Interview question: How do you compare the two following companies
IB
(Baboon, 136
Points)
on 9/11/11 at 11:59am
Hi,
I was asked how I would quickly compare two air plane companies (ie Air Canada, Air Transat, etc). One company owned there fleet and the other rented their fleet.
I suggested comparing the Company who owned their fleet's EV/EBITDA to the other Company's EV/EBITDAR.
Now I was a little confused how I would actually go about doing this. I am not sure how I would calculate the rental Company's EV value... should I capitalize their rent expense?
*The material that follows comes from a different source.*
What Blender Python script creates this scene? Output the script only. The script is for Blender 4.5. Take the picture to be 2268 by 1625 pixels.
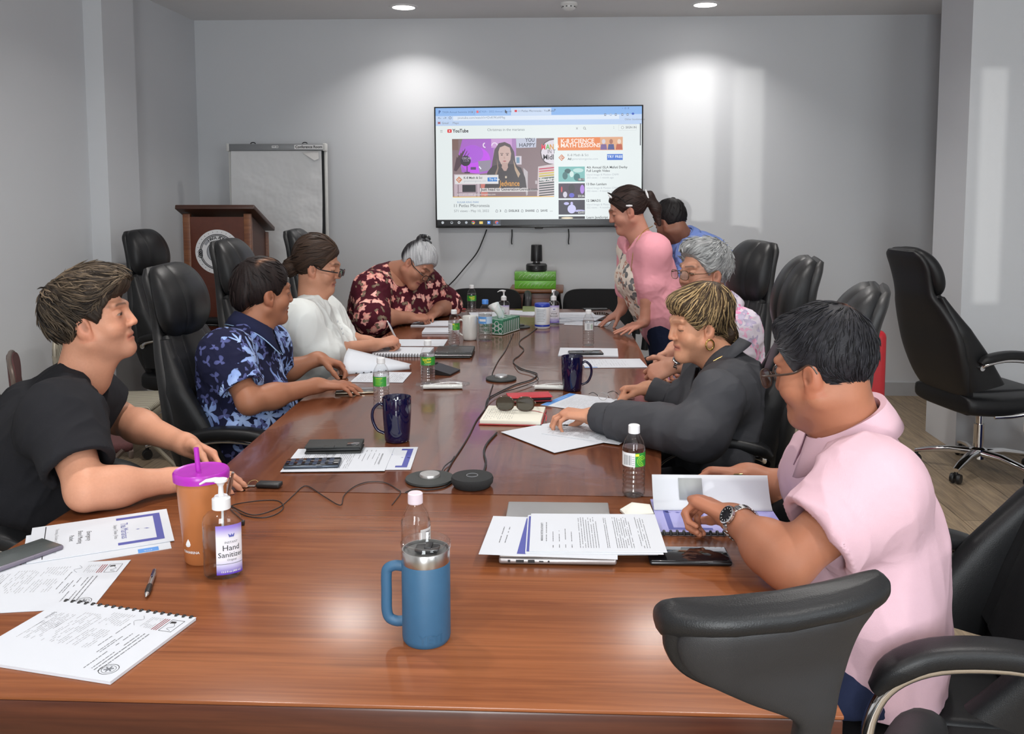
import bpy, bmesh, math, random
import numpy as np
from mathutils import Matrix, Vector
for _o in list(bpy.data.objects):
    bpy.data.objects.remove(_o)
SC = bpy.context.scene
COL = SC.collection
R = math.radians
rnd = random.Random(7)
# ---------------- camera (principal point off-centre: the photo is a crop) ----------------
CAMZ, FPX, PCX, PCY, PITCH, YAW = 1.5, 2000.0, 1180.0, 601.0, 0.0874, 0.0423
cd = bpy.data.cameras.new('camera'); cam = bpy.data.objects.new('camera', cd); COL.objects.link(cam)
cam.location = (0, 0, CAMZ); cam.rotation_euler = (math.pi/2 - PITCH, 0, YAW)
cd.sensor_fit = 'HORIZONTAL'; cd.sensor_width = 36; cd.lens = 36*FPX/2268
cd.shift_x = -(PCX-1134)/2268; cd.shift_y = -(812.5-PCY)/2268
cd.clip_start = 0.05; cd.clip_end = 60
SC.camera = cam
SC.view_settings.view_transform = 'Standard'; SC.view_settings.look = 'None'
SC.view_settings.exposure = -0.12; SC.view_settings.gamma = 1.0; SC.view_settings.use_curve_mapping = False
try:
    SC.cycles.use_denoising = True
    SC.cycles.max_bounces = 9; SC.cycles.diffuse_bounces = 4; SC.cycles.glossy_bounces = 4
    SC.cycles.transmission_bounces = 8; SC.cycles.transparent_max_bounces = 12
    SC.cycles.caustics_reflective = False; SC.cycles.caustics_refractive = False
    SC.cycles.sample_clamp_indirect = 4.0
except Exception:
    pass
# ---------------- world, daylight ----------------
W = bpy.data.worlds.new('world'); SC.world = W; W.use_nodes = True
W.node_tree.nodes['Background'].inputs[0].default_value = (0.75, 0.85, 1.0, 1)
W.node_tree.nodes['Background'].inputs[1].default_value = 0.8
def lamp(name, kind, loc, rot, energy, color=(1, 1, 1), **kw):
    ld = bpy.data.lights.new(name, kind); lo = bpy.data.objects.new(name, ld); COL.objects.link(lo)
    lo.location = loc; lo.rotation_euler = rot; ld.energy = energy; ld.color = color
    for k, v in kw.items(): setattr(ld, k, v)
    return lo
# low reflected sun through the rear windows (throws the pale patches on the far wall)
_sd = Vector((0.15, 1, -0.012))
lamp('sun', 'SUN', (0, -6, 3), _sd.to_track_quat('-Z', 'Y').to_euler(), 0.65, (1.0, 0.98, 0.92), angle=R(0.35))
# daylight standing in the rear windows
lamp('window_daylight', 'AREA', (2.35, -1.74, 1.7), (R(90), 0, 0), 58, (0.92, 0.98, 1.0), shape='RECTANGLE', size=1.5, size_y=1.55)
lamp('window_daylight', 'AREA', (-0.22, -1.74, 1.55), (R(90), 0, 0), 92, (0.92, 0.97, 1.0), shape='RECTANGLE', size=0.8, size_y=1.9)
# pixel of the photograph -> direction from the camera (used to measure where things stand)
_fw = np.array([-math.sin(YAW)*math.cos(PITCH), math.cos(YAW)*math.cos(PITCH), -math.sin(PITCH)])
_rt = np.array([math.cos(YAW), math.sin(YAW), 0.0]); _up = np.cross(_rt, _fw)
def ray(px, py): return _fw + (px-PCX)/FPX*_rt + (PCY-py)/FPX*_up
def J(px, py, Y):
    d = ray(px, py); return np.array([0, 0, CAMZ]) + d*(Y/d[1])
TZ = 0.75
def T(px, py, z=TZ):
    d = ray(px, py); return np.array([0, 0, CAMZ]) + d*((z-CAMZ)/d[2])
# ---------------- materials ----------------
MATS = {}
class NT:
    def __init__(s, m): s.t = m.node_tree; s.n = s.t.nodes; s.l = s.t.links
    def add(s, typ, **kw):
        n = s.n.new(typ)
        for k, v in kw.items():
            if k.startswith('i_'):
                key = k[2:]; key = int(key) if key.isdigit() else key.replace('_', ' ')
                if isinstance(v, bpy.types.NodeSocket): s.l.new(v, n.inputs[key])
                else: n.inputs[key].default_value = v
            else: setattr(n, k, v)
        return n
    def math(s, op, a, b=None, c=None, clamp=False):
        n = s.n.new('ShaderNodeMath'); n.operation = op; n.use_clamp = clamp
        for i, x in enumerate((a, b, c)):
            if x is None: continue
            if isinstance(x, bpy.types.NodeSocket): s.l.new(x, n.inputs[i])
            else: n.inputs[i].default_value = x
        return n.outputs[0]
    def vmath(s, op, a, b=None, out=0):
        n = s.n.new('ShaderNodeVectorMath'); n.operation = op
        for i, x in enumerate((a, b)):
            if x is None: continue
            if isinstance(x, bpy.types.NodeSocket): s.l.new(x, n.inputs[i])
            else: n.inputs[i].default_value = x
        return n.outputs['Value'] if op in ('DOT_PRODUCT', 'LENGTH', 'DISTANCE') else n.outputs[0]
    def mix(s, f, a, b):
        n = s.n.new('ShaderNodeMix'); n.data_type = 'RGBA'
        for i, x in ((0, f), (6, a), (7, b)):
            if isinstance(x, bpy.types.NodeSocket): s.l.new(x, n.inputs[i])
            else: n.inputs[i].default_value = (x if i == 0 else c4(x))
        return n.outputs[2]
    def ramp(s, f, stops):
        n = s.n.new('ShaderNodeValToRGB'); cr = n.color_ramp
        while len(cr.elements) < len(stops): cr.elements.new(0.5)
        for e, (p, c) in zip(cr.elements, stops): e.position = p; e.color = c4(c)
        s.l.new(f, n.inputs[0]); return n.outputs[0]
    def obj(s, scale=None, rot=None):
        tc = s.n.new('ShaderNodeTexCoord'); o = tc.outputs['Object']
        if scale is not None or rot is not None:
            mp = s.n.new('ShaderNodeMapping'); s.l.new(o, mp.inputs[0])
            if scale is not None: mp.inputs['Scale'].default_value = scale
            if rot is not None: mp.inputs['Rotation'].default_value = rot
            o = mp.outputs[0]
        return o
    def noise(s, v, scale, detail=3, rough=0.5, dist=0.0):
        return s.add('ShaderNodeTexNoise', i_Vector=v, i_Scale=scale, i_Detail=detail, i_Roughness=rough, i_Distortion=dist).outputs[0]
    def bump(s, h, strength=0.3, dist=0.01):
        return s.add('ShaderNodeBump', i_Height=h, i_Strength=strength, i_Distance=dist).outputs[0]
def c4(c): return tuple(c) if len(c) == 4 else (c[0], c[1], c[2], 1)
def srgb(r, g, b):
    f = lambda x: (x/255/12.92 if x/255 <= 0.04045 else ((x/255+0.055)/1.055)**2.4)
    return (f(r), f(g), f(b))
def newmat(name):
    m = bpy.data.materials.new(name); m.use_nodes = True; MATS[name] = m
    return m, NT(m), m.node_tree.nodes['Principled BSDF']
def setp(b, **kw):
    for k, v in kw.items():
        key = k.replace('_', ' ')
        if key in b.inputs: b.inputs[key].default_value = v
def mat(name, col, rough=0.5, metal=0.0, var=0.06, vscale=14, bump=0.0, bscale=300, bdist=0.002, emit=None, estr=1.0, **kw):
    """principled colour with a little procedural mottling and grain"""
    if name in MATS: return MATS[name]
    m, nt, b = newmat(name)
    setp(b, Roughness=rough, Metallic=metal, **kw)
    o = nt.obj()
    if var > 0:
        n = nt.noise(o, vscale, 3)
        nt.l.new(nt.mix(n, [x*(1-var) for x in col[:3]], [min(1, x*(1+var)) for x in col[:3]]), b.inputs['Base Color'])
    else: b.inputs['Base Color'].default_value = c4(col)
    if bump > 0:
        nt.l.new(nt.bump(nt.noise(o, bscale, 2), bump, bdist), b.inputs['Normal'])
    if emit is not None:
        b.inputs['Emission Color'].default_value = c4(emit); b.inputs['Emission Strength'].default_value = estr
    return m
def glass(name, col=(1, 1, 1), rough=0.02, ior=1.45):
    if name in MATS: return MATS[name]
    m, nt, b = newmat(name)
    setp(b, Base_Color=c4(col), Roughness=rough, IOR=ior, Transmission_Weight=1.0)
    return m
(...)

Maybe it has to do with rent
Maybe it has to do with rent expense being an actual cash outflow while depreciation on the fleet would be a non-cash expense=different EBITDA numbers. Could you try removing the value of the fleet from EV and determine the cost to rent a comparable fleet? I would be interested in an answer to this question as well...
chan.kw wrote: Hi, I was
Hi,
I was asked how I would quickly compare two air plane companies (ie Air Canada, Air Transat, etc). One company owned there fleet and the other rented their fleet.
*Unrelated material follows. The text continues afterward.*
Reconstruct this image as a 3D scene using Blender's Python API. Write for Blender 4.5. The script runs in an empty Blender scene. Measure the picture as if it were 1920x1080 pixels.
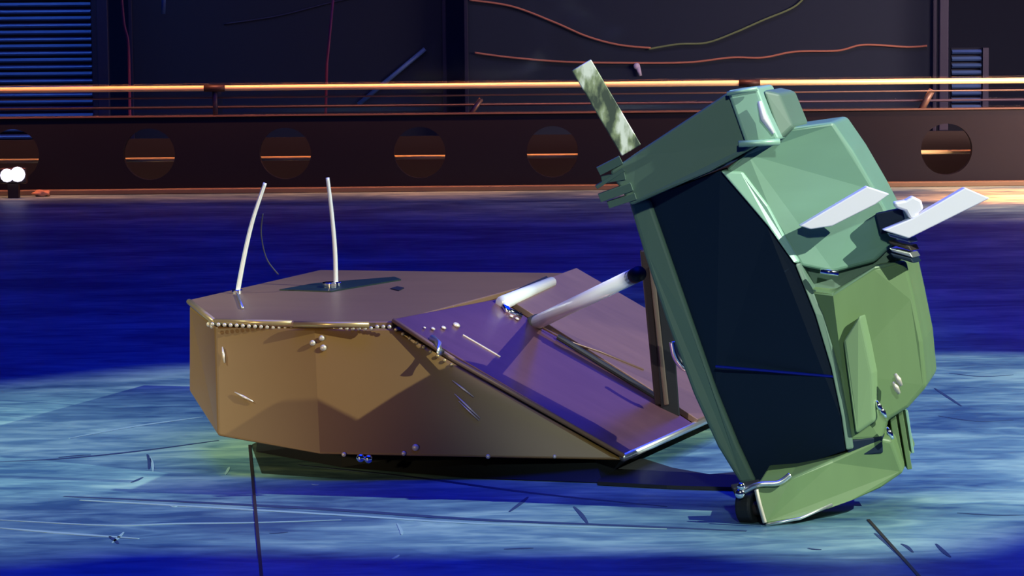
import bpy, bmesh, math, random
from mathutils import Vector, Matrix, Quaternion
random.seed(7)
SC = bpy.context.scene
COL = SC.collection

# ------------------------------------------------------------------ camera
F, CH, CD = 5670.0, 1.0, 6.3
PITCH, ROLL = math.atan(580 / F), math.radians(0.55)
cp, sp = math.cos(PITCH), math.sin(PITCH)
cam_d = bpy.data.cameras.new('camera')
cam = bpy.data.objects.new('camera', cam_d)
COL.objects.link(cam)
cam_d.sensor_width = 36.0
cam_d.lens = 36.0 * F / 1920.0
cam_d.clip_end = 200
fwd = Vector((0, cp, -sp)); right = Vector((1, 0, 0)); up = Vector((0, sp, cp))
r2 = right * math.cos(ROLL) - up * math.sin(ROLL)
u2 = right * math.sin(ROLL) + up * math.cos(ROLL)
m = Matrix((r2, u2, -fwd)).transposed().to_4x4()
m.translation = Vector((0, -CD, CH))
cam.matrix_world = m
SC.camera = cam
CAM = Vector((0, -CD, CH))

SC.view_settings.view_transform = 'Standard'
SC.view_settings.look = 'None'
SC.view_settings.gamma = 1.0
SC.view_settings.use_curve_mapping = False
SC.view_settings.exposure = 0.0

# ------------------------------------------------------------------ world and lights
W = bpy.data.worlds.new('world'); SC.world = W
W.use_nodes = True
W.node_tree.nodes['Background'].inputs[0].default_value = (0.002, 0.004, 0.03, 1)
W.node_tree.nodes['Background'].inputs[1].default_value = 1.0

def aim(o, target):
    o.rotation_euler = (Vector(target) - o.location).to_track_quat('-Z', 'Y').to_euler()

def area(name, loc, target, sx, sy, color, power, spread=180):
    d = bpy.data.lights.new(name, 'AREA'); d.shape = 'RECTANGLE'; d.size = sx; d.size_y = sy
    d.color = color; d.energy = power; d.spread = math.radians(spread)
    o = bpy.data.objects.new(name, d); COL.objects.link(o); o.location = loc; aim(o, target)
    return o

def spot(name, loc, target, angle, color, power, blend=0.1, radius=0.05, scale=(1, 1, 1)):
    d = bpy.data.lights.new(name, 'SPOT'); d.spot_size = math.radians(angle); d.spot_blend = blend
    d.color = color; d.energy = power; d.shadow_soft_size = radius
    o = bpy.data.objects.new(name, d); COL.objects.link(o); o.location = loc; aim(o, target)
    o.scale = scale
    return o

KEY_T = (0.25, 0.35, 0.0)
KD = Vector((0.72, -0.39, 0.575)).normalized() * 8.5
spot('key_spotlight', tuple(Vector(KEY_T) + KD), KEY_T, 34.0, (0.92, 1.0, 0.84), 3900, 0.1, 0.022)
spot('left_fill_spot', (-5.2, -1.4, 4.6), (-1.25, 0.2, 0.0), 17.0, (0.85, 1.0, 0.80), 1800, 0.75, 0.022)  # added fill that lifts the hull's shadow on the left floor
spot('warm_front_fill', (-3.2, -5.2, 1.3), (-0.62, -0.1, 0.16), 12.0, (1.0, 0.74, 0.38), 640, 1.0, 0.12)  # added warm fill on the hull side, fading to the right
spot('green_front_fill', (0.6, -6.8, 2.9), (0.56, -0.55, 0.50), 12.5, (0.85, 1.0, 0.88), 700, 0.5, 0.12)  # added front fill for the box robot
spot('ramp_fill_spot', (-2.6, -4.2, 3.4), (0.15, -0.02, 0.29), 5.4, (1.0, 0.96, 0.86), 1000, 0.35, 0.02)  # added narrow spot to brighten the push rod and ramp
area('blue_wash_lamp', (0.0, 3.5, 5.5), (0, 3.0, 0), 7, 5, (0.0, 0.012, 1.0), 175)
area('blue_front_lamp', (0.0, -0.6, 4.5), (0, -1.0, 0), 4, 2, (0.0, 0.02, 1.0), 60, 110)
area('blue_back_lamp', (3.2, 9.5, 4.2), (0.3, 0.0, 0.2), 3, 1.2, (0.05, 0.05, 1.0), 30)
area('orange_strip_lamp', (0.5, 7.8, 1.06), (0.5, 8.03, 0.5), 8.0, 0.05, (1.0, 0.30, 0.12), 45, 90)
area('orange_corner_lamp', (3.9, 6.6, 1.2), (3.2, 8.1, 0.1), 2.2, 0.3, (1.0, 0.55, 0.45), 130, 130)
area('orange_floor_lamp', (3.6, 7.35, 1.0), (3.6, 7.35, 0.0), 3.0, 0.15, (1.0, 0.20, 0.04), 170, 60)
area('orange_back_fill', (1.0, 8.6, 1.8), (1.0, 9.6, 0.6), 5.0, 0.2, (1.0, 0.6, 0.4), 6, 120)  # added fill to brighten the cables and boards

# ------------------------------------------------------------------ pixel helpers (used to read positions off the photograph)
def ray(px, py):
    u, v = px - 960.0, 540.0 - py
    return r2 * u + u2 * v + fwd * F
def P(px, py, Y):
    r = ray(px, py); return CAM + r * ((Y + CD) / r.y)
def G(px, py, z=0.0):
    r = ray(px, py); return CAM + r * ((z - CH) / r.z)
def PL(px, py, p0, n):
    r = ray(px, py); return CAM + r * ((p0 - CAM).dot(n) / r.dot(n))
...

I suggested comparing the Company who owned their fleet's EV/EBITDA to the other Company's EV/EBITDAR.
Now I was a little confused how I would actually go about doing this. I am not sure how I would calculate the rental Company's EV value... should I capitalize their rent expense?
Yes, your goal in comparing the two companies is putting them on the same footing - regardless of which you choose. Capitalization is preferred because planes aren't "easily traded" and once leased, are generally used for the life of the air plane (more like a financing arrangement than short-term rent). Once converted to capitalized basis, you could also determine how old the assets are (by how much accumulated depreciation is), which would help to tell you if there is a large amount of maintenance/CAPEX incoming.
Essentially, you want to capitalize the rental planes to arrive at comparable EVs. This would include looking at the lease agreements (if possible) to see when they were signed, and essentially mapping out the expenditures associated with interest and depreciation over the length of the contracts to determine accumulated depreciation, current interest costs, etc.
Your analysis was reasonably correct through - EBITDA and EBITDAR would be the same for both companies (assuming holding everything else constant) because they exclude all plane costs associated with either renting or using a capital lease.